To do
List each line in which the string "writing" appears.

3D scene scripts:
_ _ _ _ _ _ _
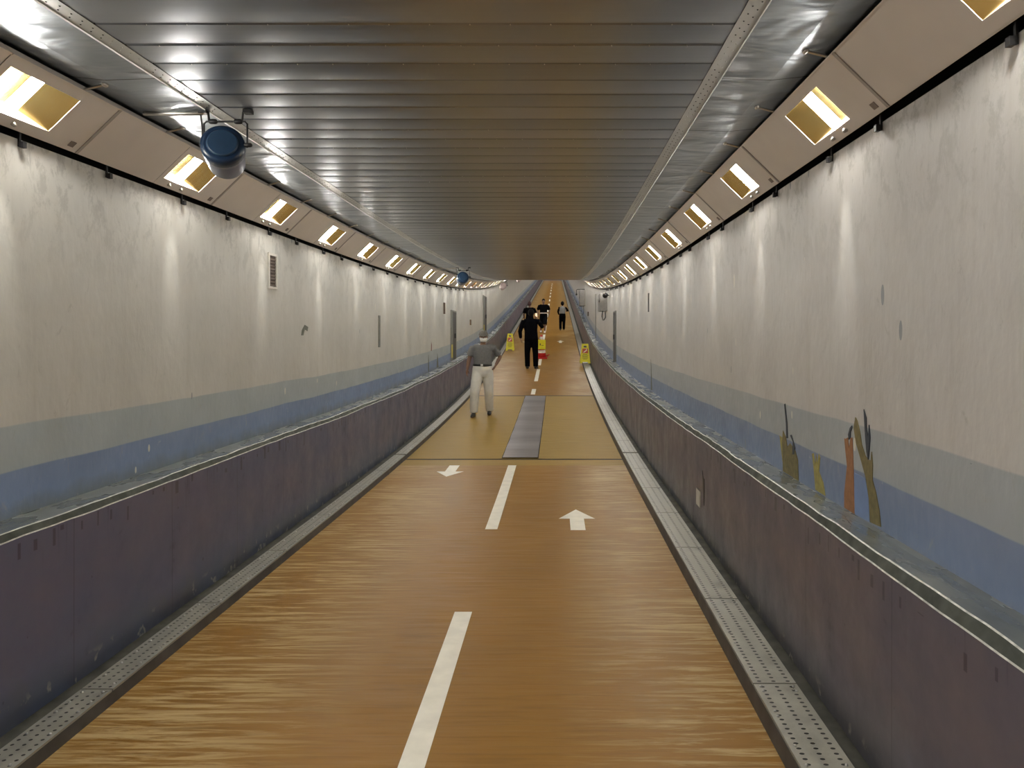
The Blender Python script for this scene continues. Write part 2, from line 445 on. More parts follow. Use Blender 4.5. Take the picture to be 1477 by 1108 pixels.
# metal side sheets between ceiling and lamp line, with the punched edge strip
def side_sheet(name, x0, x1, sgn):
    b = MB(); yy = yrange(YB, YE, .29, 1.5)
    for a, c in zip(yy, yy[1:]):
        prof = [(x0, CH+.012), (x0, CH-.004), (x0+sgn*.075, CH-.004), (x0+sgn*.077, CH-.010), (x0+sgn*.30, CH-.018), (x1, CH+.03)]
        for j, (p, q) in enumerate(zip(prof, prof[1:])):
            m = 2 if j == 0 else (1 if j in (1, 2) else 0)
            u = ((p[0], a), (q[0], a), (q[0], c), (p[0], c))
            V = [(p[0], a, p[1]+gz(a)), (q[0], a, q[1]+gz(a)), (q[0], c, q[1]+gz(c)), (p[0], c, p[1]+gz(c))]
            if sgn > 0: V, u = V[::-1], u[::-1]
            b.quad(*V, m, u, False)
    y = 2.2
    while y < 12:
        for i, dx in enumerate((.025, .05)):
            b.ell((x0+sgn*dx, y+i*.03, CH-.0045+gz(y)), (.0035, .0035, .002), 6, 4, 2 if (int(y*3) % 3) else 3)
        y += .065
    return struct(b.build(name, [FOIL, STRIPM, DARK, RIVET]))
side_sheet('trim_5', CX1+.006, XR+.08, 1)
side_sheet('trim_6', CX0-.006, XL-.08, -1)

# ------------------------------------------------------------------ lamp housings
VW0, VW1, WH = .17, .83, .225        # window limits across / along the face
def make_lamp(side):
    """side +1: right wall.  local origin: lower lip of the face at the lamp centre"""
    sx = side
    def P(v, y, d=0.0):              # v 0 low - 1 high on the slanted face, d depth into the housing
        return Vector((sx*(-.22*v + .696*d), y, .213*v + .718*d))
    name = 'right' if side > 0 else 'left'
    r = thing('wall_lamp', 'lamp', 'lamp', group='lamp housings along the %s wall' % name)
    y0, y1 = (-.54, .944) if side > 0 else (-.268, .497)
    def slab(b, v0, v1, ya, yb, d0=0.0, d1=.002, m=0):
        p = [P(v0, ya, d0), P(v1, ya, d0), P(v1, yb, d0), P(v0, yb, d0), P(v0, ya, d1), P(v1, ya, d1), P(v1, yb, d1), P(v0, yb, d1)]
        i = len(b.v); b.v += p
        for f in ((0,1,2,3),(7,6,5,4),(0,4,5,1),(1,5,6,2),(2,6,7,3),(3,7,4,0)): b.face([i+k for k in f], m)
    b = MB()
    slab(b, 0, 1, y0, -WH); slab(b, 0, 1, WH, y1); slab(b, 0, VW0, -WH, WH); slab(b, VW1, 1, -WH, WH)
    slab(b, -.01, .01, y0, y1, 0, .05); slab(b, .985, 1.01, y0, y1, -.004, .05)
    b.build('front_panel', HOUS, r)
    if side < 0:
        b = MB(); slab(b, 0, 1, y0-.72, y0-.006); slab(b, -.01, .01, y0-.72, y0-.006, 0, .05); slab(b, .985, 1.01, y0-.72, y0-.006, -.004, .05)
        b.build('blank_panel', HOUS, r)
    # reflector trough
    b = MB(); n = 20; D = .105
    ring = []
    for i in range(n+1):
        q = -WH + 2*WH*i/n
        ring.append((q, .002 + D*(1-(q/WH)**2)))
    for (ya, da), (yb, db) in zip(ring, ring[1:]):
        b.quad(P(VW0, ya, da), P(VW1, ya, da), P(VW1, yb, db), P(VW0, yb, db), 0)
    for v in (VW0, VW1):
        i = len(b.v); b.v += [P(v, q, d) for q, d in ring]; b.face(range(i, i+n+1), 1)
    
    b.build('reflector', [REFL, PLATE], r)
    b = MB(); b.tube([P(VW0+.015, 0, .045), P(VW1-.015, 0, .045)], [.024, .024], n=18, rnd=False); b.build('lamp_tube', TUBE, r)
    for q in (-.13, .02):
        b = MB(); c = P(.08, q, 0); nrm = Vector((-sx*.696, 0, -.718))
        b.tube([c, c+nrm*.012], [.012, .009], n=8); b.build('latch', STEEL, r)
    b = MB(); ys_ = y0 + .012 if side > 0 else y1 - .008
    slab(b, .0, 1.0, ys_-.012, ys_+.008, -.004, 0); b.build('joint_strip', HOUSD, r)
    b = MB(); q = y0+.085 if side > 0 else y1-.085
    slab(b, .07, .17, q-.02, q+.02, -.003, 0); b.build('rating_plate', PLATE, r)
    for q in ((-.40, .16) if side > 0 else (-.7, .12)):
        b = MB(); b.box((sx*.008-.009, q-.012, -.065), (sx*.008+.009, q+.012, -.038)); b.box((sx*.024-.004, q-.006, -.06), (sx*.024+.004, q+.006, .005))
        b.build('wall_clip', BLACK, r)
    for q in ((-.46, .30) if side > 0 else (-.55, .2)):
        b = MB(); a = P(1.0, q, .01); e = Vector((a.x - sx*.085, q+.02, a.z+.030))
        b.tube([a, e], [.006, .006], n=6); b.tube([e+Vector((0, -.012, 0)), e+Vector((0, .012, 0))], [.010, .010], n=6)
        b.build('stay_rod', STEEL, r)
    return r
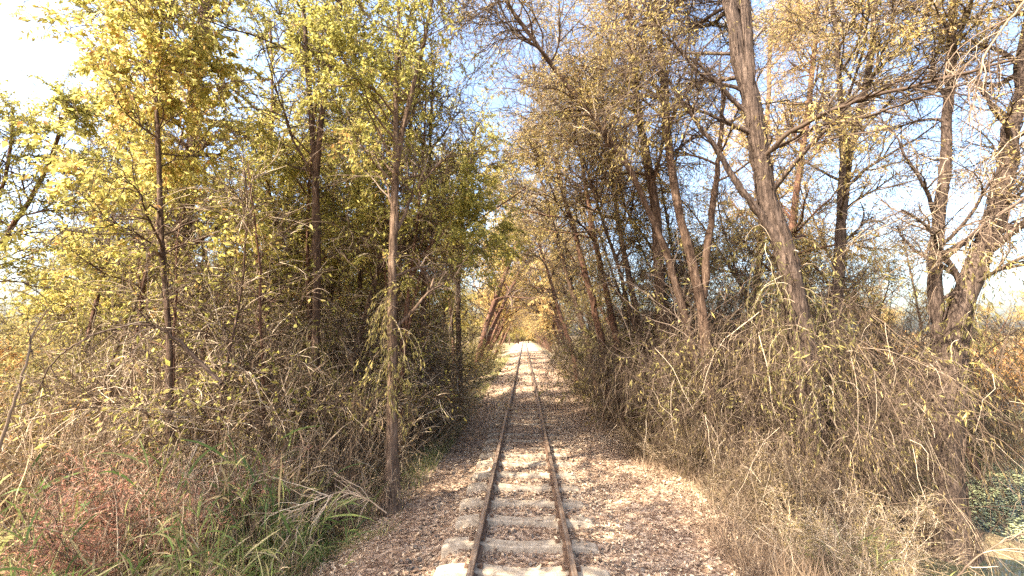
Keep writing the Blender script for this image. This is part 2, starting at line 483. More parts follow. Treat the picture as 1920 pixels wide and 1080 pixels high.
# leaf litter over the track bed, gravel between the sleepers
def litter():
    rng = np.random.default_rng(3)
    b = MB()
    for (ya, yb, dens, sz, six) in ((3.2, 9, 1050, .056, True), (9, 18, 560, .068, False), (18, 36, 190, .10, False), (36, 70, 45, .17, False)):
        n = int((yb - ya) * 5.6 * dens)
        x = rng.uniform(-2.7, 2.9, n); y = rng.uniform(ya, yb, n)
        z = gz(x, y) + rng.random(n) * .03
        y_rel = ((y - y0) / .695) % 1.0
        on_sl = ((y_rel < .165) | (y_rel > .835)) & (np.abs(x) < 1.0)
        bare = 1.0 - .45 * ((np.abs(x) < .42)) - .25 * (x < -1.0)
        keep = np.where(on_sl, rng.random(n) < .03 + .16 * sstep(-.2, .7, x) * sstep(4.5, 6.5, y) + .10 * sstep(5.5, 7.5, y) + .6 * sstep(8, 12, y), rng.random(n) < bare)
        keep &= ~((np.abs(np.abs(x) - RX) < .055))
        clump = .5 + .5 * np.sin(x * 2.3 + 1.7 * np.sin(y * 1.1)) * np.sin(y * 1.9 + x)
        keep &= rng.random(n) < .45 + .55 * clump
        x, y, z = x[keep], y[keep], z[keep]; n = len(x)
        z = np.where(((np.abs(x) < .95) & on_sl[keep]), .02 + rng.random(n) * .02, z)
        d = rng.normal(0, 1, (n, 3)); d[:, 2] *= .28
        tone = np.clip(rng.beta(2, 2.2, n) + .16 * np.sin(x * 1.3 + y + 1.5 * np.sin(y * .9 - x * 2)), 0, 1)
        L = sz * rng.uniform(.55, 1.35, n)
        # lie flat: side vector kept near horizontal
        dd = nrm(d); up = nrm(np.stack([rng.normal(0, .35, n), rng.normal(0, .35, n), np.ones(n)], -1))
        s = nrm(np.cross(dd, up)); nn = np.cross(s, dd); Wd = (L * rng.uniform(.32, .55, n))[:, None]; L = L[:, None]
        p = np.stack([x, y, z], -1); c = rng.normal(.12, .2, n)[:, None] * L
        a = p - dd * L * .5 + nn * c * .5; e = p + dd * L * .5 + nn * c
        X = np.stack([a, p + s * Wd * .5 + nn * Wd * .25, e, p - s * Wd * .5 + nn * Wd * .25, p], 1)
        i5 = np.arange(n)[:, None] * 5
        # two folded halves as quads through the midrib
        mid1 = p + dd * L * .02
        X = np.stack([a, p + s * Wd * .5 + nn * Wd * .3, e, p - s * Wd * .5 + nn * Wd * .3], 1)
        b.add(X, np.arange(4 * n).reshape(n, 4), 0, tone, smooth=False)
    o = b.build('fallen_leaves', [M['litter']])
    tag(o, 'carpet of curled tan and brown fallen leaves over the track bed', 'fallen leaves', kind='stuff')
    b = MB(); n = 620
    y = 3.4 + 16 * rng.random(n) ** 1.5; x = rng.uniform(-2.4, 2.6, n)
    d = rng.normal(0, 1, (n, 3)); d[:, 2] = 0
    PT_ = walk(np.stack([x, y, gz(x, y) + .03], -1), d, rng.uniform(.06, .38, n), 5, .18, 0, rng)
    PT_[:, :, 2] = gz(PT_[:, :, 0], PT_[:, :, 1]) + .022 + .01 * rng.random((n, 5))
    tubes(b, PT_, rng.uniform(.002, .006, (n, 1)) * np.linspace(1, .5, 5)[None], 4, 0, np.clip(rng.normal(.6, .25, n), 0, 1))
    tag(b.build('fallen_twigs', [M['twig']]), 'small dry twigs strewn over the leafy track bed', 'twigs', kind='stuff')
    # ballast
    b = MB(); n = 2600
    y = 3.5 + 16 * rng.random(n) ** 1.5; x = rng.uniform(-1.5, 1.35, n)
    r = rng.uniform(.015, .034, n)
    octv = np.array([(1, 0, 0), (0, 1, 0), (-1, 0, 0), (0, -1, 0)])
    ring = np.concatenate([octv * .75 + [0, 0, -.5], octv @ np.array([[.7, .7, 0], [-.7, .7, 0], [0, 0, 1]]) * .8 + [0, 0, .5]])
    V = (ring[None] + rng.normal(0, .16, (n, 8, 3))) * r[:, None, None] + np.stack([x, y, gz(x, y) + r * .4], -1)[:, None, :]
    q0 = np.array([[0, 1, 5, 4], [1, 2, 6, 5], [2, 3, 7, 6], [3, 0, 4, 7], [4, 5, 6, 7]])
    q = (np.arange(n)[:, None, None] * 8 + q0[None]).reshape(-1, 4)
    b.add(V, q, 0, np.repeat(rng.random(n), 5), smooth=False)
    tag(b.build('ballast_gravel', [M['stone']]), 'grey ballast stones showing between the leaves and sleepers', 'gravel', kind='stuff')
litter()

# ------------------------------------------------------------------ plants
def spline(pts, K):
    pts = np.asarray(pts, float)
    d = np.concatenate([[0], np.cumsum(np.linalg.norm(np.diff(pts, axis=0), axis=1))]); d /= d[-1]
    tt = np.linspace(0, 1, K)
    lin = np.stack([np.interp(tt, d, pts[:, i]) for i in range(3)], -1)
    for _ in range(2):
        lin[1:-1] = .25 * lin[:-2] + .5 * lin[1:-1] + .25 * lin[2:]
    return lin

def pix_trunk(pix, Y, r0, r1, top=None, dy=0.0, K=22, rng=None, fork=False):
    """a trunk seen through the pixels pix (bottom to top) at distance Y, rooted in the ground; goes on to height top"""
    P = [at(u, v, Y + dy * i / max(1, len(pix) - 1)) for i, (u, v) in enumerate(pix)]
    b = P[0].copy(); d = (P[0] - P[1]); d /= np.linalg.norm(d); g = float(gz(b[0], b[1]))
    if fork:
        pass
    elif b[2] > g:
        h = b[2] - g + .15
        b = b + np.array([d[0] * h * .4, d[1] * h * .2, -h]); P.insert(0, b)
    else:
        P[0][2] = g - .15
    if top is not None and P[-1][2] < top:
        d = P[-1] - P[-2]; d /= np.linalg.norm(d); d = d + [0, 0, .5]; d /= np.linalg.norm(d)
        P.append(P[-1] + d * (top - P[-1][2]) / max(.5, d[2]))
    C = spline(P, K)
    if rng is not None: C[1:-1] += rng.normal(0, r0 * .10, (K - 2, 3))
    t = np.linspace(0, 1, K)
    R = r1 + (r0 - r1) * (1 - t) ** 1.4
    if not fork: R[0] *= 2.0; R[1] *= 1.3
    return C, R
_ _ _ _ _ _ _
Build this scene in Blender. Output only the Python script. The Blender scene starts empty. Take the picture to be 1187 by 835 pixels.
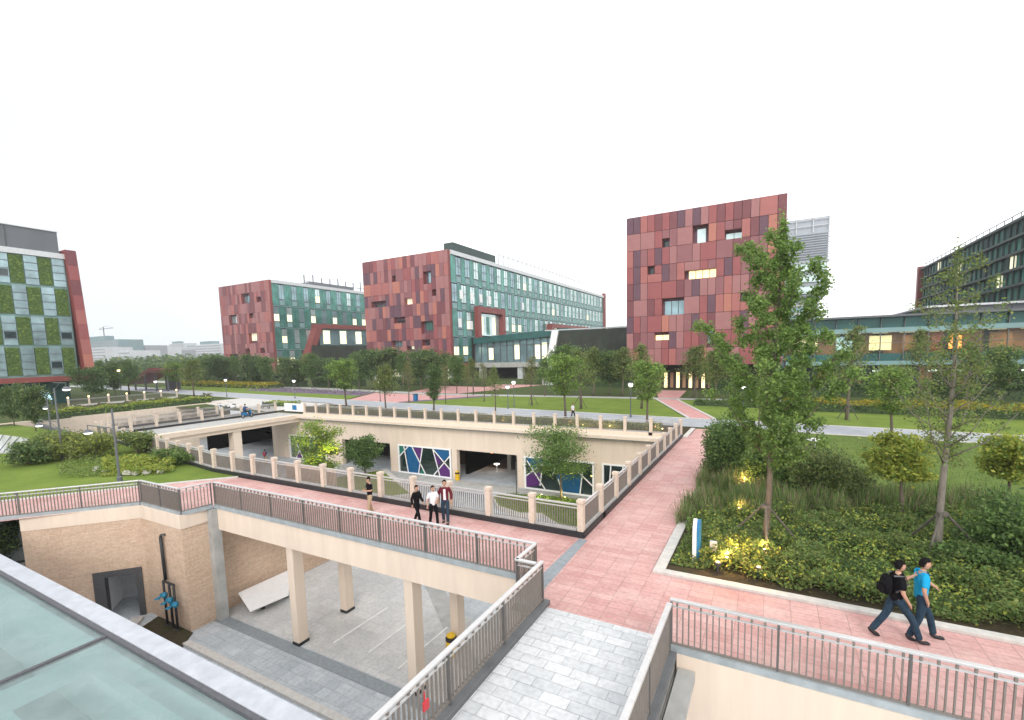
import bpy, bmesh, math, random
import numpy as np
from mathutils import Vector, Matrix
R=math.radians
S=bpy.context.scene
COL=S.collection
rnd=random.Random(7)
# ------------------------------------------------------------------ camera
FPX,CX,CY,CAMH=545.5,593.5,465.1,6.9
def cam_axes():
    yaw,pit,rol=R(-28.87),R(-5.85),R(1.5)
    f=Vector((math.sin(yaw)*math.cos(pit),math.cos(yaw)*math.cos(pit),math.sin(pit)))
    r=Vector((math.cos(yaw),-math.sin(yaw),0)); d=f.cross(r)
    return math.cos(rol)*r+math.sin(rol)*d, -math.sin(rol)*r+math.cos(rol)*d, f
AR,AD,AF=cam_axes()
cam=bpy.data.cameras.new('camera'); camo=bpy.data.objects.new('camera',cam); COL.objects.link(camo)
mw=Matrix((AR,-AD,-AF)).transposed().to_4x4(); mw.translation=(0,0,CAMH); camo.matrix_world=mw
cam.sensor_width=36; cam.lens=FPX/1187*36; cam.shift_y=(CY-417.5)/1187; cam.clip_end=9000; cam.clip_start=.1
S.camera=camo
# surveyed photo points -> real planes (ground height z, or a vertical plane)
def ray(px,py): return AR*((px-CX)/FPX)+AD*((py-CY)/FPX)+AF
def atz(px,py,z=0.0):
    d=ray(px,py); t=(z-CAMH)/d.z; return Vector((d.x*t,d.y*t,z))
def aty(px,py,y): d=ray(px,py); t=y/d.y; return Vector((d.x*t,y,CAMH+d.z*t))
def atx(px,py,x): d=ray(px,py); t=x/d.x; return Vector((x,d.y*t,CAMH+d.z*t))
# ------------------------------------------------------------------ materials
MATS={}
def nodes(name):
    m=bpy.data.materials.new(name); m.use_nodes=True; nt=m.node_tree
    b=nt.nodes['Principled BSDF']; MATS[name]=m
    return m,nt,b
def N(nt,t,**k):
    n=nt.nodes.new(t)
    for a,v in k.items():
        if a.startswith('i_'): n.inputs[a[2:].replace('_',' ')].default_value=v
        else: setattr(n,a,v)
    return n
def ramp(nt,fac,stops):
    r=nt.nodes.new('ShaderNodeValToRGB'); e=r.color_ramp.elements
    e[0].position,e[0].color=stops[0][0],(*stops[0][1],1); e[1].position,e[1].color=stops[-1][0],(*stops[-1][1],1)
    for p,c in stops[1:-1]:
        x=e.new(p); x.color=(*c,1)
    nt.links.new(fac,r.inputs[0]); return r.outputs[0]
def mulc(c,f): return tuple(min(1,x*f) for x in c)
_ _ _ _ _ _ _
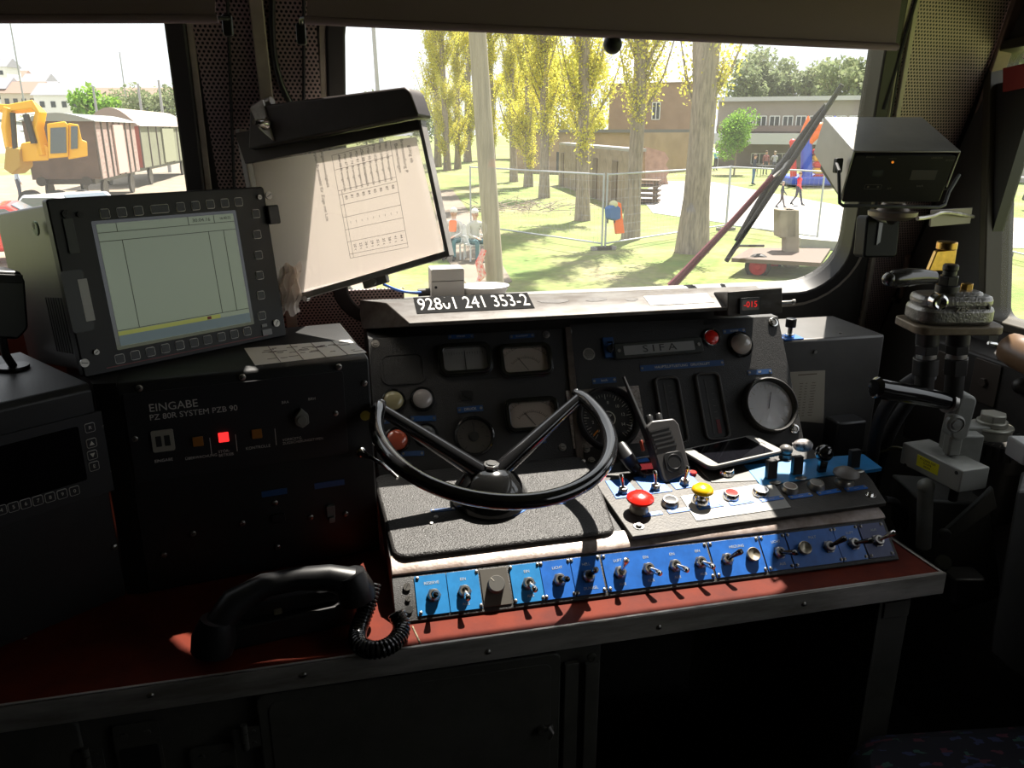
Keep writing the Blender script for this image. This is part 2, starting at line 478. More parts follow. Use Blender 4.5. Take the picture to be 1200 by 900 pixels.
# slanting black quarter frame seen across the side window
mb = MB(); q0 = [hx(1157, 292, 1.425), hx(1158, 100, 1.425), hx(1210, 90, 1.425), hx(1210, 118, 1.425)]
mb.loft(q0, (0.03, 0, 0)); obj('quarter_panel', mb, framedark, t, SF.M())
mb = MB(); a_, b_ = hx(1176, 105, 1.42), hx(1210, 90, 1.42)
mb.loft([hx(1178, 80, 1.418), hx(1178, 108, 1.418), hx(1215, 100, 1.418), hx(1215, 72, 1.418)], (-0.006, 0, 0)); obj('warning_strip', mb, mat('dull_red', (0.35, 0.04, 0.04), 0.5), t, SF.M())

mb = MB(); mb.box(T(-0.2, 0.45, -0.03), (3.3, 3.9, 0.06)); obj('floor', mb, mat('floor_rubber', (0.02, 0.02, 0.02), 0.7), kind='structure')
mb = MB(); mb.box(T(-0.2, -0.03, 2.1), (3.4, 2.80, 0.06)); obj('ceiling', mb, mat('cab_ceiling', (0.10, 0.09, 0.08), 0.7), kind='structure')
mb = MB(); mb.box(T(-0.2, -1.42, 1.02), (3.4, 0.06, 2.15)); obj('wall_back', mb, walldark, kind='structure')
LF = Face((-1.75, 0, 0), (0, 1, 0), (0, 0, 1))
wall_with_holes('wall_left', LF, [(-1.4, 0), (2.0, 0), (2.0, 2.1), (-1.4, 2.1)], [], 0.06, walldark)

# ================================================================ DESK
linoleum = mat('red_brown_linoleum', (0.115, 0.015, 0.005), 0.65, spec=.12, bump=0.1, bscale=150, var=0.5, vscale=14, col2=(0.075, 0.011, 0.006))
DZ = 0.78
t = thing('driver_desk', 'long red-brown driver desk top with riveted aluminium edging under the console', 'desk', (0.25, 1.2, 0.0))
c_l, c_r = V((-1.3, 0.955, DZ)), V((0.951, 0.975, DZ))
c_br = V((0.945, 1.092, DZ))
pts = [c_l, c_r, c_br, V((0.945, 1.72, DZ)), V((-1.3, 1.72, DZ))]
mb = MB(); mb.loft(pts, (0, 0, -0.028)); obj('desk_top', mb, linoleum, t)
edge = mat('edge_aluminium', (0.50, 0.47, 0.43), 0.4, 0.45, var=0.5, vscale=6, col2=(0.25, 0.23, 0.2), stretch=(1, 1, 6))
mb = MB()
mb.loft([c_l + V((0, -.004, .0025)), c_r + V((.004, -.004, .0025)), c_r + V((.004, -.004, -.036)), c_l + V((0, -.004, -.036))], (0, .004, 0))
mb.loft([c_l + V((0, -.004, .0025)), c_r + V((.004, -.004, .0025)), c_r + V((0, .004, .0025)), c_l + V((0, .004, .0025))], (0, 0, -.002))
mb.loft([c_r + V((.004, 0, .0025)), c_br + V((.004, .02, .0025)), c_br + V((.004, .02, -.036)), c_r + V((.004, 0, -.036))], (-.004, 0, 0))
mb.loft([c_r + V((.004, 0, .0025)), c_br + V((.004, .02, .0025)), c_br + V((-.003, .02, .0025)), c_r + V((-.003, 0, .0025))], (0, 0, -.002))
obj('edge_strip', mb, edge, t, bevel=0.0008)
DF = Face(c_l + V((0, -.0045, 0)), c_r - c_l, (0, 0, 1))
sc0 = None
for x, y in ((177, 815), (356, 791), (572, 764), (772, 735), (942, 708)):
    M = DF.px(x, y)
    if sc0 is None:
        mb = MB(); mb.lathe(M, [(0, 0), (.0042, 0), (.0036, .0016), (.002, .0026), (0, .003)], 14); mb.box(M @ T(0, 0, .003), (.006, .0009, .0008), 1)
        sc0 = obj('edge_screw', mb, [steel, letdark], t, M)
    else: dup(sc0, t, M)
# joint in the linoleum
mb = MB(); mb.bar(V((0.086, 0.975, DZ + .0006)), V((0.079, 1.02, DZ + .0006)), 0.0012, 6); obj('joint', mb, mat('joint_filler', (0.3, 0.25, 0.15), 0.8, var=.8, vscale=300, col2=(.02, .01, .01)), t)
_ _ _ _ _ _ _
Solution to this exercise
Keep writing the Blender script for this image. This is part 2, starting at line 483. More parts follow. Treat the picture as 1920 pixels wide and 1080 pixels high.
Keep writing the Blender script for this image. This is part 2, starting at line 478. More parts follow. Use Blender 4.5. Take the picture to be 1200 by 900 pixels.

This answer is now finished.